A Matemática aparece assim como uma disciplina fundamental de cujo progresso depende, em grande parte, o desenvolvimento de muitas outras. Prestar a devida atenção a esta circunstancia não é um acto de justiça é antes um acto de prudência e elementar bom senso.
É difícil descrever, exactamente, o estado em que se encontra a cultura matemática portuguesa, mas o mais importante é, como se compreende facilmente, comparar o ritmo do seu desenvolvimento com o dos países mais avançados. Encarada a questão sob este aspecto crucial, podemos afirmar que o movimento matemático português se caracteriza por um atrazo crescente em relação ao movimento matemático internacional.
No interesse da cultura, que é o interesse do país, é preciso olhar de frente para esta situação e tirar as consequências necessárias. Para desenvolver e actualizar a cultura matemática portuguesa, em condições que garantam a continuidade e eficiência da obra a realizar, é necessário subordinar essa tarefa a um plano de conjunto traçado com largas perspectivas.
Os matemáticos portugueses conscientes das suas responsabilidades perante o país e perante a cultura, resolveram unir-se para a realização das missões que o dever lhes impõe.
Em 4 de Outubro de 1943, um grupo – de investigadores portugueses fundou a Junta de Investigação Matemática e definiu os seus principais objectivos nos seguintes termos:
1.ºPromover o desenvolvimento da investigação matemática;
2.º  – Realizar os trabalhos de investigação necessários à economia da Nação e ao desenvolvimento das outras ciências;
3.°Sistematizar e coordenar a inquirição dos matemáticos portugueses;
4,°Vincular o movimento matemático português com o dos outros países e, em especial, com o dos países ibero-americanos;
5.° – Despertar na juventude estudiosa portuguesa o entusiasmo pela investigação matemática e a fé na sua capacidade criadora.
Os mesmos investigadores convidaram todas as pessoas interessadas a ingressarem neste agrupamento.
Estão hoje reunidos nesta Junta de Investigação Matemática a quase totalidade dos investigadores portugueses que têm dado provas de capacidade, grande dedicação e interesse efectivo pela desenvolvimento da cultura matemática portuguesa.
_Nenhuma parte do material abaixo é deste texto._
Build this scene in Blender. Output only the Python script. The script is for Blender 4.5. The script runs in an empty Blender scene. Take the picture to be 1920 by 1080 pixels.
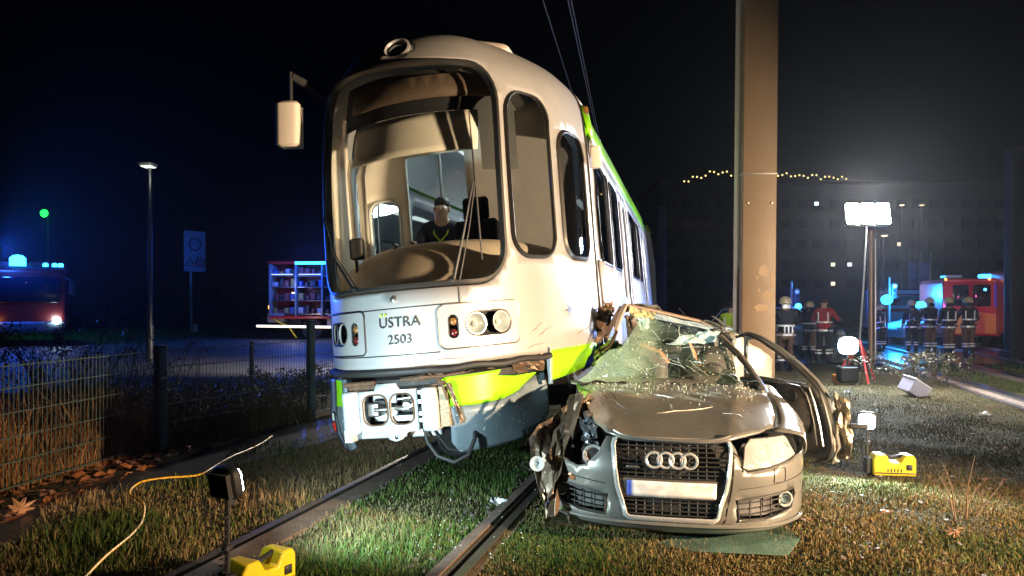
import bpy, bmesh, math, random
import numpy as np
from mathutils import Vector, Matrix, Euler
from mathutils.geometry import delaunay_2d_cdt
random.seed(7); RNG = np.random.default_rng(7)
sc = bpy.context.scene; C = sc.collection
PI = math.pi; R = math.radians
# ------------------------------------------------ camera, sky, exposure
F = 1387.0; H = 1.55; HV = 572.0
cam = bpy.data.cameras.new('camera'); co = bpy.data.objects.new('camera', cam); C.objects.link(co)
co.location = (0, 0, H); co.rotation_euler = (R(90), 0, 0)
cam.sensor_width = 36; cam.lens = 26.0; cam.shift_y = 32/1920; cam.clip_end = 2000; cam.clip_start = 0.05
sc.camera = co
w = bpy.data.worlds.new('World'); sc.world = w; w.use_nodes = True
wn = w.node_tree; bg = wn.nodes['Background']
sky = wn.nodes.new('ShaderNodeTexSky'); sky.sky_type = 'NISHITA'; sky.sun_disc = False
sky.sun_elevation = R(20); sky.sun_rotation = R(160)
wn.links.new(sky.outputs[0], bg.inputs[0]); bg.inputs[1].default_value = 0.00012
sl = bpy.data.lights.new('moon', 'SUN'); sl.energy = 0.004; sl.angle = R(0.5); sl.color = (1, .95, .9)
so = bpy.data.objects.new('moon', sl); C.objects.link(so); so.rotation_euler = (R(70), 0, R(20))
sc.view_settings.view_transform = 'Standard'; sc.view_settings.look = 'None'
sc.view_settings.exposure = 0; sc.view_settings.gamma = 1; sc.view_settings.use_curve_mapping = False

def P(u, v, Y): return Vector(((u-960)/F*Y, Y, H+(HV-v)/F*Y))
def G(u, v, z=0.0):
    Y = (H-z)*F/(v-HV); return Vector(((u-960)/F*Y, Y, z))

def lamp(kind, loc, energy, color, target=None, size=.1, spot=None, blend=.5, name='lamp_light'):
    l = bpy.data.lights.new(name, kind); l.energy = energy; l.color = color
    if kind == 'AREA': l.size = size
    elif kind in ('POINT', 'SPOT'): l.shadow_soft_size = size
    if kind == 'SPOT': l.spot_size = R(spot or 90); l.spot_blend = blend
    o = bpy.data.objects.new(name, l); C.objects.link(o); o.location = loc
    if target is not None:
        o.rotation_euler = (Vector(target)-Vector(loc)).to_track_quat('-Z', 'Y').to_euler()
    return o
WARM = (1.0, .70, .42); COOL = (.72, .96, 1.0); BLUE = (.02, .12, 1.0)
LK = 1.0
lamp('SPOT', (6.6, 1.5, 1.8), 9800*LK, WARM, (0.4, 6.6, 1.1), .12, 66, 1.0, 'warm_flood_light')
lamp('SPOT', (-1.38, 4.02, .64), 400*LK, COOL, (-.35, 5.6, .70), .05, 118, .8, 'work_light_beam')
lamp('SPOT', (3.21, 6.55, .50), 420*LK, COOL, (1.9, 4.6, .0), .05, 165, .4, 'work_light_beam')
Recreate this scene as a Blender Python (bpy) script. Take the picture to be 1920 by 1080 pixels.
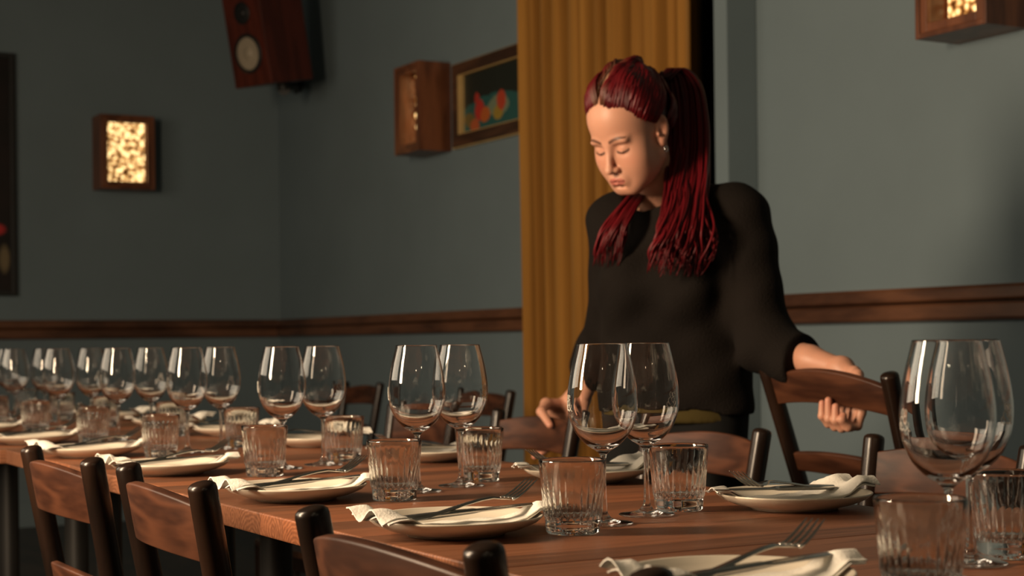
import bpy, bmesh, math, random
import numpy as np
from mathutils import Vector, Matrix
R = math.radians
SC = bpy.context.scene
for o in list(bpy.data.objects):
    bpy.data.objects.remove(o)
COL = SC.collection

# ------------------------------------------------------------------ camera
FPX = 3000.0                       # focal length in pixels of the 1920 wide frame
YH = 643.0                         # image row of the optical axis (lens shift)
ROLL = 0.0115
CAMH = 0.977
FWD = Vector((-0.8693, 0.4943, 0.0)).normalized()
RGT = Vector((FWD.y, -FWD.x, 0.0))
UPV = Vector((0, 0, 1))
camd = bpy.data.cameras.new('camera')
cam = bpy.data.objects.new('camera', camd)
COL.objects.link(cam)
xa = RGT * math.cos(ROLL) - UPV * math.sin(ROLL)
ya = RGT * math.sin(ROLL) + UPV * math.cos(ROLL)
za = -FWD
cam.matrix_world = Matrix(((xa.x, ya.x, za.x, 0), (xa.y, ya.y, za.y, 0), (xa.z, ya.z, za.z, CAMH), (0, 0, 0, 1)))
camd.sensor_width = 36.0
camd.lens = 36.0 * FPX / 1920.0
camd.shift_y = (YH - 540.0) / 1920.0
camd.dof.use_dof = True
camd.dof.focus_distance = 2.08
camd.dof.aperture_fstop = 7.0
camd.clip_start = 0.05
SC.camera = cam

def P(px, py, z):
    """world point at depth z (metres along the view) seen at a pixel of the frame"""
    a = (px - 960.0) / FPX
    b = (YH - py) / FPX
    c, s = math.cos(ROLL), math.sin(ROLL)
    xc = (a * c + b * s) * z
    zc = (-a * s + b * c) * z
    return FWD * z + RGT * xc + Vector((0, 0, CAMH + zc))

# ------------------------------------------------------------------ world, lights, exposure
w = bpy.data.worlds.new('world')
SC.world = w
w.use_nodes = True
w.node_tree.nodes['Background'].inputs[0].default_value = (0.50, 0.72, 0.85, 1)
w.node_tree.nodes['Background'].inputs[1].default_value = 0.016
SC.view_settings.view_transform = 'Standard'
SC.view_settings.look = 'None'
SC.view_settings.gamma = 1.0
SC.view_settings.exposure = 0.0
SC.view_settings.use_curve_mapping = False
SC.cycles.max_bounces = 20
SC.cycles.transmission_bounces = 20
SC.cycles.glossy_bounces = 8
SC.cycles.diffuse_bounces = 3
SC.cycles.blur_glossy = 0.6
SC.cycles.sample_clamp_indirect = 6.0
SC.cycles.use_denoising = True

def area_light(name, loc, target, sx, sy, power, color, spread=180):
    l = bpy.data.lights.new(name, 'AREA')
    l.shape = 'RECTANGLE'
    l.size, l.size_y = sx, sy
    l.energy = power
    l.color = color
    l.spread = R(spread)
    o = bpy.data.objects.new(name, l)
    COL.objects.link(o)
    o.location = loc
    d = Vector(target) - Vector(loc)
    o.rotation_euler = d.to_track_quat('-Z', 'Y').to_euler()
    return o

WARM = (1.0, 0.75, 0.50)
area_light('dining_lamp_light', (-2.40, -0.80, 1.70), (-2.75, 2.4, 1.15), 0.38, 1.0, 112, WARM)
area_light('window_light', (-4.8, -1.0, 1.95), (-4.3, 2.5, 1.3), 3.0, 1.3, 40, (1.0, 0.82, 0.60))
for i, (x, y, z) in enumerate(((0.9, -0.5, 2.2), (0.35, 0.1, 2.6), (1.6, 0.9, 2.4))):
    l = bpy.data.lights.new('bar_bulb_light', 'POINT')
    l.energy, l.color, l.shadow_soft_size = 5.0, (1.0, 0.78, 0.5), 0.035
    o = bpy.data.objects.new('bar_bulb_light', l)
    COL.objects.link(o)
    o.location = (x, y, z)

# ------------------------------------------------------------------ node helpers
def new_mat(name):
    m = bpy.data.materials.new(name)
    m.use_nodes = True
    nt = m.node_tree
    return m, nt, nt.nodes['Principled BSDF']

def N(nt, typ, **kw):
    n = nt.nodes.new(typ)
    for k, v in kw.items():
        if k.startswith('i_'):
            key = k[2:]
            key = int(key) if key.isdigit() else key.replace('_', ' ')
            n.inputs[key].default_value = v
        else:
            setattr(n, k, v)
    return n

def L(nt, a, b):
    nt.links.new(a, b)

def math_node(nt, op, a, b=None, c=None):
    n = nt.nodes.new('ShaderNodeMath')
    n.operation = op
    for i, v in enumerate((a, b, c)):
        if v is None:
            continue
        if isinstance(v, (int, float)):
            n.inputs[i].default_value = v
        else:
            nt.links.new(v, n.inputs[i])
    return n.outputs[0]

def ramp(nt, fac, stops):
    n = nt.nodes.new('ShaderNodeValToRGB')
    cr = n.color_ramp
    while len(cr.elements) > len(stops):
        cr.elements.remove(cr.elements[-1])
    while len(cr.elements) < len(stops):
        cr.elements.new(0.5)
    for e, (p, c) in zip(cr.elements, stops):
        e.position = p
        e.color = (*c, 1)
    nt.links.new(fac, n.inputs[0])
    return n.outputs[0]

def srgb(r, g, b):
    def f(c):
        c /= 255.0
        return c / 12.92 if c <= 0.04045 else ((c + 0.055) / 1.055) ** 2.4
    return (f(r), f(g), f(b))

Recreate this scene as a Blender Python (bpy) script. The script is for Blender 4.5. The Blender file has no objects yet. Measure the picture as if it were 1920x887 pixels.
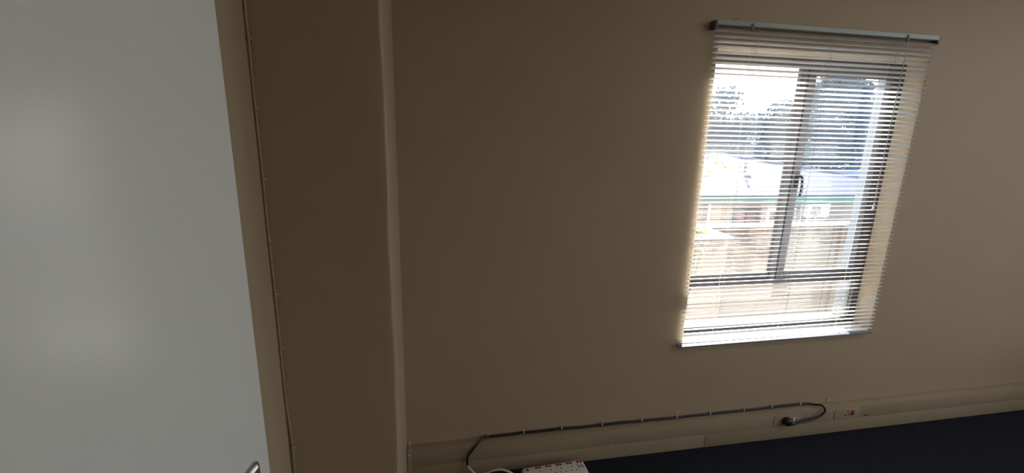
import bpy, bmesh, math, random
from mathutils import Vector, Matrix, Euler

S = bpy.context.scene
COL = S.collection
PI = math.pi
rnd = random.Random(7)

# ------------------------------------------------------------------ camera
EYE = 1.58                      # camera height above the carpet
cam_d = bpy.data.cameras.new('camera')
cam = bpy.data.objects.new('camera', cam_d)
COL.objects.link(cam)
cr = Vector((0.98259379, -0.18427084, 0.02353098))
cu = Vector((0.02073030, 0.23464530, 0.97185999))
cf = Vector((0.18460689, 0.95445578, -0.23438100))
M = Matrix((cr, cu, -cf)).transposed().to_4x4()
M.translation = Vector((0, 0, EYE))
cam.matrix_world = M
cam_d.sensor_fit = 'HORIZONTAL'
cam_d.sensor_width = 36.0
cam_d.lens = 856.068 / 1920 * 36.0
cam_d.clip_start = 0.02
cam_d.clip_end = 500
S.camera = cam

# ------------------------------------------------------------------ sky, sun, exposure
SUN_AZ, SUN_EL = math.radians(30), math.radians(26)   # to the right of the view through the window
world = bpy.data.worlds.new('world')
S.world = world
world.use_nodes = True
wn = world.node_tree
wn.nodes.clear()
sky = wn.nodes.new('ShaderNodeTexSky')
sky.sky_type = 'NISHITA'
sky.sun_disc = False
sky.sun_elevation = SUN_EL
sky.sun_rotation = SUN_AZ
sky.air_density = 1.0
sky.dust_density = 2.0
hz = wn.nodes.new('ShaderNodeMixRGB')
hz.blend_type = 'MIX'
hz.inputs[0].default_value = 0.55
hz.inputs[2].default_value = (4.6, 4.75, 4.9, 1)       # thin bright haze all over the sky
bg = wn.nodes.new('ShaderNodeBackground')
bg.inputs['Strength'].default_value = 0.34
wo = wn.nodes.new('ShaderNodeOutputWorld')
wn.links.new(sky.outputs[0], hz.inputs[1])
wn.links.new(hz.outputs[0], bg.inputs['Color'])
wn.links.new(bg.outputs[0], wo.inputs['Surface'])

sun_d = bpy.data.lights.new('sun', 'SUN')
sun_d.energy = 13.0
sun_d.angle = math.radians(0.6)
sun_d.color = (1.0, 0.95, 0.87)
sun = bpy.data.objects.new('sun', sun_d)
COL.objects.link(sun)
to_sun = Vector((math.sin(SUN_AZ) * math.cos(SUN_EL), math.cos(SUN_AZ) * math.cos(SUN_EL), math.sin(SUN_EL)))
sun.rotation_euler = to_sun.to_track_quat('Z', 'Y').to_euler()
sun.location = (8, 10, 9)

S.view_settings.view_transform = 'Standard'
S.view_settings.look = 'None'
S.view_settings.gamma = 1.0
S.view_settings.use_curve_mapping = False
S.view_settings.exposure = 0.66
S.cycles.max_bounces = 14
S.cycles.diffuse_bounces = 8
S.cycles.glossy_bounces = 4
S.cycles.transparent_max_bounces = 24
S.cycles.sample_clamp_indirect = 6.0
S.cycles.caustics_reflective = False
S.cycles.caustics_refractive = False


def portal(name, loc, rot, sx, sy):
    """daylight sampling help in a window opening (gives no light of its own)"""
    d = bpy.data.lights.new(name, 'AREA')
    d.shape = 'RECTANGLE'
    d.size, d.size_y = sx, sy
    d.cycles.is_portal = True
    o = bpy.data.objects.new(name, d)
    o.location, o.rotation_euler = loc, rot
    COL.objects.link(o)


# ------------------------------------------------------------------ materials
def mat(name, col, rough=0.6, metal=0.0, spec=0.5, var=0.0, vscale=6.0, bump=0.0, bscale=200.0, var2=None):
    m = bpy.data.materials.new(name)
    m.use_nodes = True
    nt = m.node_tree
    b = nt.nodes['Principled BSDF']
    b.inputs['Roughness'].default_value = rough
    b.inputs['Metallic'].default_value = metal
    b.inputs['Specular IOR Level'].default_value = spec
    b.inputs['Base Color'].default_value = (*col, 1)
    tc = nt.nodes.new('ShaderNodeTexCoord')
    if var > 0 or var2 is not None:
        n = nt.nodes.new('ShaderNodeTexNoise')
        n.inputs['Scale'].default_value = vscale
        n.inputs['Detail'].default_value = 5
        nt.links.new(tc.outputs['Object'], n.inputs['Vector'])
        r = nt.nodes.new('ShaderNodeValToRGB')
        r.color_ramp.elements[0].position = 0.3
        r.color_ramp.elements[1].position = 0.7
        c2 = var2 if var2 is not None else tuple(c * (1 - var) for c in col)
        r.color_ramp.elements[0].color = (*c2, 1)
        r.color_ramp.elements[1].color = (*col, 1)
        nt.links.new(n.outputs['Fac'], r.inputs['Fac'])
        nt.links.new(r.outputs['Color'], b.inputs['Base Color'])
    if bump > 0:
        n2 = nt.nodes.new('ShaderNodeTexNoise')
        n2.inputs['Scale'].default_value = bscale
        n2.inputs['Detail'].default_value = 3
        nt.links.new(tc.outputs['Object'], n2.inputs['Vector'])
        bp = nt.nodes.new('ShaderNodeBump')
        bp.inputs['Strength'].default_value = bump
        bp.inputs['Distance'].default_value = 0.002
        nt.links.new(n2.outputs['Fac'], bp.inputs['Height'])
        nt.links.new(bp.outputs['Normal'], b.inputs['Normal'])
    return m


def leaf_mat(name, col, trans, var2):
    m = mat(name, col, 0.6, var2=var2, vscale=1.2)
    m.node_tree.nodes['Principled BSDF'].inputs['Transmission Weight'].default_value = 0.0
    nt = m.node_tree
    b = nt.nodes['Principled BSDF']
    t = nt.nodes.new('ShaderNodeBsdfTranslucent')
    t.inputs['Color'].default_value = (*trans, 1)
    mx = nt.nodes.new('ShaderNodeMixShader')
    mx.inputs[0].default_value = 0.3
    out = nt.nodes['Material Output']
    nt.links.new(b.outputs[0], mx.inputs[1])
    nt.links.new(t.outputs[0], mx.inputs[2])
    nt.links.new(mx.outputs[0], out.inputs['Surface'])
    return m


def glass_mat(name, tint, dust_veil, gloss=0.06):
    """thin window pane: mostly clear, a little reflection, a little dust standing in for haze and glare"""
    m = bpy.data.materials.new(name)
    m.use_nodes = True
    nt = m.node_tree
    nt.nodes.clear()
    out = nt.nodes.new('ShaderNodeOutputMaterial')
    tr = nt.nodes.new('ShaderNodeBsdfTransparent')
    tr.inputs['Color'].default_value = (*tint, 1)
    gl = nt.nodes.new('ShaderNodeBsdfGlossy')
    gl.inputs['Roughness'].default_value = 0.02
    du = nt.nodes.new('ShaderNodeBsdfTranslucent')
    du.inputs['Color'].default_value = (*dust_veil[0], 1)
    m1 = nt.nodes.new('ShaderNodeMixShader')
    m1.inputs[0].default_value = gloss
    m2 = nt.nodes.new('ShaderNodeMixShader')
    n = nt.nodes.new('ShaderNodeTexNoise')
    n.inputs['Scale'].default_value = 9
    tc = nt.nodes.new('ShaderNodeTexCoord')
    mr = nt.nodes.new('ShaderNodeMapRange')
    mr.inputs['To Min'].default_value = dust_veil[1] * 0.7
    mr.inputs['To Max'].default_value = dust_veil[1] * 1.3
    nt.links.new(tc.outputs['Object'], n.inputs['Vector'])
    nt.links.new(n.outputs['Fac'], mr.inputs['Value'])
    nt.links.new(mr.outputs['Result'], m2.inputs[0])
    nt.links.new(tr.outputs[0], m1.inputs[1])
    nt.links.new(gl.outputs[0], m1.inputs[2])
    nt.links.new(m1.outputs[0], m2.inputs[1])
    nt.links.new(du.outputs[0], m2.inputs[2])
    nt.links.new(m2.outputs[0], out.inputs['Surface'])
    return m


WALL = mat('beige_wall_paint', (0.475, 0.365, 0.245), 0.5, spec=0.35, var=0.05, vscale=2.5, bump=0.25, bscale=160)
TRIMP = mat('beige_trunking_paint', (0.41, 0.325, 0.215), 0.45, spec=0.4, var=0.06, vscale=9, bump=0.08, bscale=260)
CEIL = mat('ceiling_white', (0.75, 0.74, 0.70), 0.8)
DOORP = mat('door_white_paint', (0.82, 0.825, 0.80), 0.22, spec=0.6, var=0.02, vscale=3, bump=0.10, bscale=60)
FRAMEP = mat('door_frame_paint', (0.5, 0.38, 0.26), 0.45)
CHROME = mat('satin_chrome', (0.42, 0.42, 0.44), 0.22, metal=1.0)
BRONZE = mat('dark_bronze_aluminium', (0.085, 0.074, 0.078), 0.4, metal=0.1, spec=0.5)
RUBBER = mat('black_gasket', (0.012, 0.012, 0.013), 0.6)
SLATM = mat('white_slat_enamel', (0.87, 0.88, 0.89), 0.38, spec=0.5)
RAILM = mat('pale_grey_rail', (0.50, 0.56, 0.56), 0.4, spec=0.4)
CORDM = mat('blind_cord', (0.55, 0.54, 0.56), 0.8)
BRKM = mat('grey_bracket', (0.10, 0.11, 0.13), 0.4)
SILLM = mat('white_sill_gloss', (0.78, 0.78, 0.80), 0.25)
BLACKC = mat('black_cable_sheath', (0.010, 0.009, 0.009), 0.45)
BLACKP = mat('black_plug_plastic', (0.008, 0.008, 0.010), 0.4)
WHITEP = mat('white_plastic', (0.74, 0.72, 0.66), 0.4, var=0.05, vscale=30)
CLIPW = mat('white_clip_plastic', (0.78, 0.76, 0.70), 0.45)
REDP = mat('red_plastic', (0.42, 0.010, 0.025), 0.35)
DREDP = mat('dark_red_plastic', (0.24, 0.012, 0.025), 0.4)
HOLE = mat('socket_hole', (0.03, 0.025, 0.02), 0.7)
GREYP = mat('grey_slot_plastic', (0.36, 0.31, 0.29), 0.6)
PLATE = mat('beige_socket_plate', (0.43, 0.345, 0.235), 0.4, var=0.04, vscale=20)
CREAMC = mat('painted_cable', (0.42, 0.33, 0.22), 0.5)
JOINT = mat('dark_joint', (0.05, 0.04, 0.03), 0.9)


def carpet_mat():
    m = mat('navy_carpet', (0.014, 0.015, 0.022), 0.95, spec=0.1)
    nt = m.node_tree
    b = nt.nodes['Principled BSDF']
    tc = nt.nodes.new('ShaderNodeTexCoord')
    v = nt.nodes.new('ShaderNodeTexNoise')
    v.inputs['Scale'].default_value = 150
    v.inputs['Detail'].default_value = 8
    v.inputs['Roughness'].default_value = 0.75
    r = nt.nodes.new('ShaderNodeValToRGB')
    e = r.color_ramp.elements
    e[0].position, e[0].color = 0.38, (0.010, 0.011, 0.017, 1)
    e[1].position, e[1].color = 0.72, (0.12, 0.12, 0.14, 1)
    mid = r.color_ramp.elements.new(0.55)
    mid.color = (0.026, 0.027, 0.038, 1)
    bp = nt.nodes.new('ShaderNodeBump')
    bp.inputs['Strength'].default_value = 0.9
    bp.inputs['Distance'].default_value = 0.006
    nt.links.new(tc.outputs['Object'], v.inputs['Vector'])
    nt.links.new(v.outputs['Fac'], r.inputs['Fac'])
    nt.links.new(r.outputs['Color'], b.inputs['Base Color'])
    nt.links.new(v.outputs['Fac'], bp.inputs['Height'])
    nt.links.new(bp.outputs['Normal'], b.inputs['Normal'])
    return m


CARPET = carpet_mat()


# ------------------------------------------------------------------ mesh helpers
def box(bm, x0, x1, y0, y1, z0, z1, bev=0.0, seg=2):
    b = bmesh.new()
    bmesh.ops.create_cube(b, size=1.0)
    for v in b.verts:
        v.co = Vector((x0 + (v.co.x + .5) * (x1 - x0), y0 + (v.co.y + .5) * (y1 - y0), z0 + (v.co.z + .5) * (z1 - z0)))
    if bev > 0:
        bmesh.ops.bevel(b, geom=list(b.edges), offset=bev, segments=seg, profile=0.6, affect='EDGES')
    merge(bm, b)
    return bm


def merge(bm, b):
    me = bpy.data.meshes.new('tmp')
    b.to_mesh(me)
    b.free()
    bm.from_mesh(me)
    bpy.data.meshes.remove(me)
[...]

Trata-se portanto duma organização que representa as forças vitais dessa cultura; o que revela a existência duma consciência profunda dos problemas da hora presente.
As ciências matemáticas tem um grande papel a desempenhar na construção dum Portugal feliz e progressivo, A Indústria, a Agricultura, a Metereologia, a Aviação, a Navegação, a Estatística, os Seguros, a Engenharia, as Finanças, são baseadas no cálculo matemático.
Criar as bases fundamentais para o aperfeiçoamento e actualização da nossa cultura matemática é uma tarefa gigantesca que só pode ser realizada por vontades disciplinadas que saibam subordinar o interesse individual ao interesse colectivo.
Quando os matemáticos portugueses, sem serem solicitados, sem serem forçados, mas animados do grande desejo de servir a Nação, fundaram a Junta de Investigação Matemática, disseram ao país; para cumprir os nossos deveres, estamos presentes.